Origin of Anomalous Electronic Structures of Epitaxial Graphene on Silicon Carbide

On the basis of first-principles calculations, we report that a novel interfacial atomic structure occurs between graphene and the surface of silicon carbide, destroying the Dirac point of graphene and opening a substantial energy gap there. In the calculated atomic structures, a quasiperiodic $6\times 6$ domain pattern emerges out of a larger commensurate $6\sqrt{3}\times 6\sqrt{3}R30°$ periodic interfacial reconstruction, resolving a long standing experimental controversy on the periodicity of the interfacial superstructures.

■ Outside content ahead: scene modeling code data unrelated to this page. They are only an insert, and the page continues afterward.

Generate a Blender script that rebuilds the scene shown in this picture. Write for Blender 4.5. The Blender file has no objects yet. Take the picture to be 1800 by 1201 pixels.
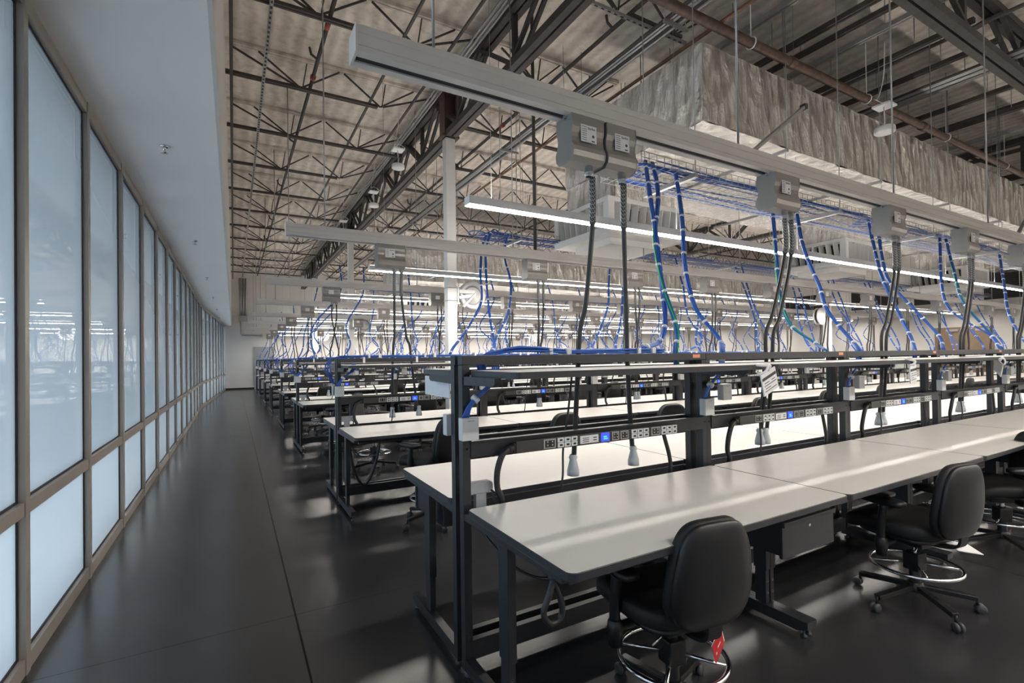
import bpy, bmesh, math, random
from mathutils import Vector, Matrix
RND = random.Random(11)
PI = math.pi
scene = bpy.context.scene
COL = scene.collection

# ------------------------------------------------------------------ materials
def new_mat(name):
    m = bpy.data.materials.new(name)
    m.use_nodes = True
    nt = m.node_tree
    return m, nt, nt.nodes['Principled BSDF']

def N(nt, t, **kw):
    n = nt.nodes.new(t)
    for k, v in kw.items():
        setattr(n, k, v)
    return n

def noise_on(nt, b, scale, amount, detail=4.0, sock='Base Color', c0=None, c1=None, coord='Object', stretch=None):
    tc = N(nt, 'ShaderNodeTexCoord')
    src = tc.outputs[coord]
    if stretch:
        mp = N(nt, 'ShaderNodeMapping')
        mp.inputs['Scale'].default_value = stretch
        nt.links.new(src, mp.inputs['Vector'])
        src = mp.outputs['Vector']
    nz = N(nt, 'ShaderNodeTexNoise')
    nz.inputs['Scale'].default_value = scale
    nz.inputs['Detail'].default_value = detail
    nt.links.new(src, nz.inputs['Vector'])
    rp = N(nt, 'ShaderNodeValToRGB')
    rp.color_ramp.elements[0].position = 0.5 - amount
    rp.color_ramp.elements[1].position = 0.5 + amount
    rp.color_ramp.elements[0].color = (*c0, 1)
    rp.color_ramp.elements[1].color = (*c1, 1)
    nt.links.new(nz.outputs['Fac'], rp.inputs['Fac'])
    nt.links.new(rp.outputs['Color'], b.inputs[sock])
    return src, nz, rp

def plain(name, col, rough=0.5, metal=0.0, vary=0.06, scale=12.0, spec=None, bump=0.0):
    m, nt, b = new_mat(name)
    b.inputs['Roughness'].default_value = rough
    b.inputs['Metallic'].default_value = metal
    if spec is not None:
        b.inputs['Specular IOR Level'].default_value = spec
    c0 = tuple(max(0, c * (1 - vary)) for c in col)
    c1 = tuple(min(1, c * (1 + vary)) for c in col)
    src, nz, rp = noise_on(nt, b, scale, 0.25, c0=c0, c1=c1)
    if bump:
        bp = N(nt, 'ShaderNodeBump')
        bp.inputs['Strength'].default_value = bump
        bp.inputs['Distance'].default_value = 0.01
        nt.links.new(nz.outputs['Fac'], bp.inputs['Height'])
        nt.links.new(bp.outputs['Normal'], b.inputs['Normal'])
    return m

def emit(name, col, strength):
    m, nt, b = new_mat(name)
    b.inputs['Base Color'].default_value = (*col, 1)
    b.inputs['Emission Color'].default_value = (*col, 1)
    b.inputs['Emission Strength'].default_value = strength
    return m

M = {}
M['black'] = plain('black_powder_coat', (0.022, 0.024, 0.029), 0.38, 0.0, 0.12, 40)
M['laminate'] = plain('white_laminate', (0.74, 0.715, 0.68), 0.34, 0, 0.02, 6)
M['edge'] = plain('black_edge_band', (0.030, 0.033, 0.040), 0.34, 0, 0.08, 30)
M['fabric'] = plain('black_upholstery', (0.0055, 0.0055, 0.0065), 0.62, 0, 0.2, 300, bump=0.05)
M['shell'] = plain('black_plastic_shell', (0.0075, 0.008, 0.0098), 0.42, 0, 0.08, 60)
M['chrome'] = plain('chrome', (0.72, 0.72, 0.73), 0.09, 1.0, 0.02, 5)
M['rubber'] = plain('grey_rubber', (0.055, 0.058, 0.065), 0.5, 0, 0.1, 40)
M['alu'] = plain('brushed_aluminium', (0.66, 0.63, 0.60), 0.40, 0.25, 0.04, 3)
M['aluslot'] = plain('dark_slot', (0.02, 0.02, 0.022), 0.6, 0, 0.05, 5)
M['tap'] = plain('grey_anodised', (0.30, 0.285, 0.27), 0.34, 0.45, 0.04, 8)
M['galv'] = plain('galvanised_steel', (0.36, 0.36, 0.36), 0.4, 0.6, 0.12, 30)
M['wire'] = plain('zinc_wire', (0.30, 0.295, 0.29), 0.45, 0.4, 0.05, 30)
M['steel'] = plain('dark_painted_steel', (0.050, 0.045, 0.042), 0.6, 0, 0.25, 9)
M['white'] = plain('white_paint', (0.72, 0.71, 0.69), 0.5, 0, 0.02, 4)
M['whiteplastic'] = plain('white_plastic', (0.70, 0.70, 0.70), 0.4, 0, 0.02, 9)
M['column'] = plain('white_column_paint', (0.74, 0.73, 0.71), 0.45, 0, 0.03, 2)
M['blue'] = plain('blue_cable_jacket', (0.028, 0.125, 0.50), 0.42, 0, 0.22, 60)
M['green'] = plain('green_cable_jacket', (0.02, 0.42, 0.16), 0.4, 0, 0.1, 60)
M['tie'] = plain('white_cable_tie', (0.78, 0.78, 0.77), 0.5, 0, 0.02, 9)
M['cord'] = plain('black_cord_jacket', (0.022, 0.022, 0.024), 0.42, 0, 0.15, 60)
M['pdu'] = plain('grey_black_case', (0.060, 0.058, 0.056), 0.35, 0.3, 0.05, 20)
M['outlet'] = plain('black_outlet', (0.016, 0.016, 0.016), 0.4, 0, 0.05, 20)
M['outframe'] = plain('grey_outlet_frame', (0.42, 0.42, 0.41), 0.4, 0.3, 0.05, 20)
M['paper'] = plain('white_paper', (0.76, 0.75, 0.76), 0.7, 0, 0.02, 20)
M['ink'] = plain('black_ink', (0.05, 0.05, 0.05), 0.7, 0, 0.05, 20)
M['red'] = plain('red_card', (0.55, 0.018, 0.022), 0.45, 0, 0.05, 20)
M['orange'] = plain('orange_label', (0.80, 0.30, 0.17), 0.5, 0, 0.05, 20)
M['plug'] = plain('pale_grey_plug', (0.50, 0.54, 0.57), 0.35, 0, 0.08, 30)
M['clamp'] = plain('light_grey_cast', (0.40, 0.41, 0.43), 0.5, 0, 0.05, 30)
M['pipe'] = plain('rust_brown_pipe', (0.090, 0.054, 0.038), 0.5, 0.1, 0.4, 14)
M['copper'] = plain('thin_copper_brown_pipe', (0.17, 0.09, 0.06), 0.5, 0.2, 0.25, 10)
M['bronze'] = plain('bronze_grey_frame', (0.36, 0.325, 0.29), 0.42, 0.1, 0.05, 6)
M['gasket'] = plain('black_gasket', (0.012, 0.014, 0.02), 0.5, 0, 0.05, 6)
M['doorgrey'] = plain('grey_door_paint', (0.25, 0.27, 0.29), 0.5, 0, 0.03, 3)
M['doorwood'] = plain('brown_door_veneer', (0.20, 0.135, 0.085), 0.45, 0, 0.08, 3)
M['panel_dark'] = plain('dark_louvre_panel', (0.022, 0.022, 0.022), 0.7, 0, 0.1, 9)
M['drywall'] = plain('white_drywall', (0.60, 0.585, 0.56), 0.8, 0, 0.02, 1.5)
M['soffit'] = plain('white_soffit', (0.84, 0.83, 0.82), 0.75, 0, 0.02, 0.8)
M['screen'] = emit('blue_screen', (0.03, 0.055, 0.60), 0.42)
M['digit'] = emit('green_digits', (0.06, 0.60, 0.20), 0.30)
M['lens'] = emit('light_lens', (1.0, 0.935, 0.85), 22.5)
M['uplens'] = emit('added_upward_glow', (1.0, 0.935, 0.85), 6.5)  # glow added on the fixture tops to brighten the ceiling
M['brace'] = plain('brown_bracket', (0.085, 0.050, 0.040), 0.6, 0, 0.2, 10)
M['redpaint'] = plain('red_fitting', (0.30, 0.035, 0.03), 0.5, 0, 0.1, 20)

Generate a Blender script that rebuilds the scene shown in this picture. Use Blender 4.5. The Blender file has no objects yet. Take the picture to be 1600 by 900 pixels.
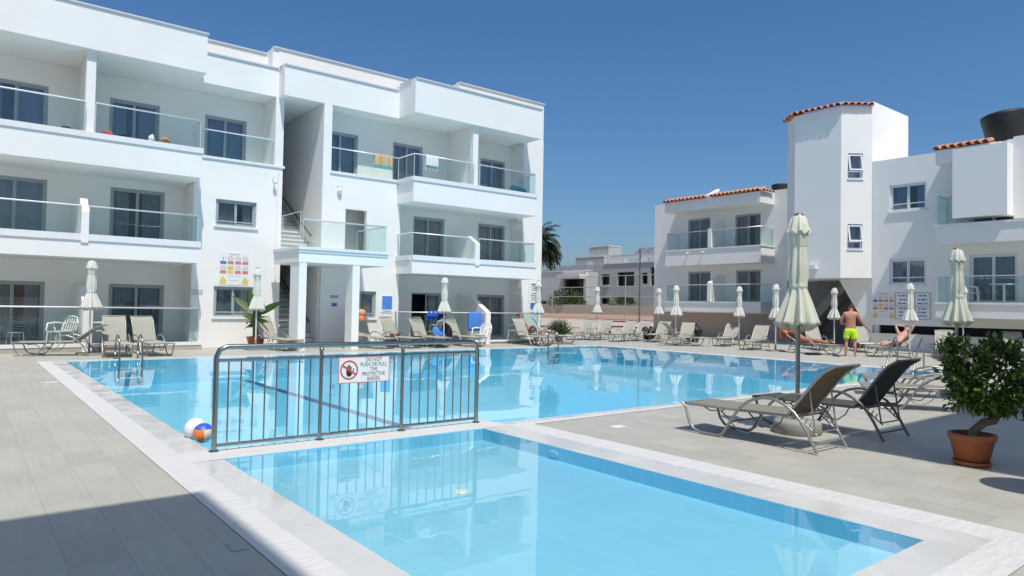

Our theoretical energy spectrum shows a gap and midgap states at the Dirac point of graphene, which are in excellent agreement with the recently observed anomalous angle-resolved photoemission spectra. Beyond solving unexplained issues in epitaxial graphene, our atomistic study may provide a way to engineer the energy gaps of graphene on substrates.

Figure 1

(a) Side and (b) top views of the atomic structure of the buffer layer with the $6\sqrt{3}\times 6\sqrt{3}R30°$ periodicity. The $6\sqrt{3}\times 6\sqrt{3}R30°$ supercell is denoted with blue lines and the $1\times 1$ surface unit cell of $4H\mathrm{\text{−}}\mathrm{SiC}(0001)$ with red. The carbon atoms in the buffer layer are denoted with black spheres and the silicon and the carbon atoms in the $4H\mathrm{\text{−}}\mathrm{SiC}$ with orange and green spheres, respectively. (c) Bonding characteristics of carbon atoms in the buffer layer. Carbon atoms with (without) $\sigma$-bonding to surface silicon atoms are represented with gray (black) dots. The $\pi$-bonds, represented by black lines, form a superhexagonal pattern. Four times the $6\sqrt{3}\times 6\sqrt{3}R30°$ periodicity is drawn in order to display the superhexagons clearly. The blue arrows are the unit vectors of the $6\sqrt{3}\times 6\sqrt{3}R30°$ supercell.

Figure 2

(a) Simulated spectrum for ARPES of the buffer layer on top of $4H\mathrm{\text{−}}\mathrm{SiC}(0001)$ in the graphene Brillouin zone. (b) Simulated STM image of the structure. Wave functions of which energies lie between the Fermi level ($E_F$) and 0.2 eV above $E_F$ are integrated and the image is taken in a plane located at 3 Å above the buffer layer. Bright (dark) regions correspond to a high (low) current in constant-height mode for STM. The $6\sqrt{3}\times 6\sqrt{3}R30°$ periodic lattice vectors are drawn in blue while $6\times 6$ periodic ones in red.

Figure 3

(a) Side view of the atomic structure of graphene on the buffer layer with the $6\sqrt{3}\times 6\sqrt{3}R30°$ periodicity. (b) Simulated STM image of graphene shown in (a). The unit vectors for the $6\sqrt{3}\times 6\sqrt{3}R30°$ periodicity are drawn in blue arrows and those for $6\times 6$ in red. (c) Simulated ARPES spectrum for graphene shown in (a). The bottom of $\sigma$-bands in graphene is shown to be shifted up in energy (pointed by red arrow) compared with that in the buffer layer (blue arrow). The simulated STM image are obtained by the same method as in Fig. 2.

Figure 4

(a) The magnified view of the ARPES spectrum near the Dirac point. (b) Contour plot ($\mathrm{\text{contour spacing}}=0.1\mathrm{eV}$) for the potential generated by the buffer layer and SiC substrate only, drawn on a plane located at 3.35 Å above the buffer layer. The bright (dark) color corresponds to high (low) potential. The hexagonal network (gray lines) for graphene is drawn to guide the eyes. The dark and bright dots represent two sublattices having $\sim 140\mathrm{meV}$ averaged potential difference, respectively. (c) The squared amplitude of wave functions (isosurface of $3.0\times {10}^{-4}/{\AA }^3$) of which energy is located at the upper apex of the energy bands at $K$ [shown in (a)]. The amplitude of the wave function at graphene is denoted in red while the one at the buffer layer in light blue. (d) The squared amplitude of the wave functions whose energies are inside the energy gap at Dirac point (the averaged midgap state). The isosurface value is $3.0\times {10}^{-4}/{\AA }^3$. The red and blue colors for the amplitude follow the same scheme in (c).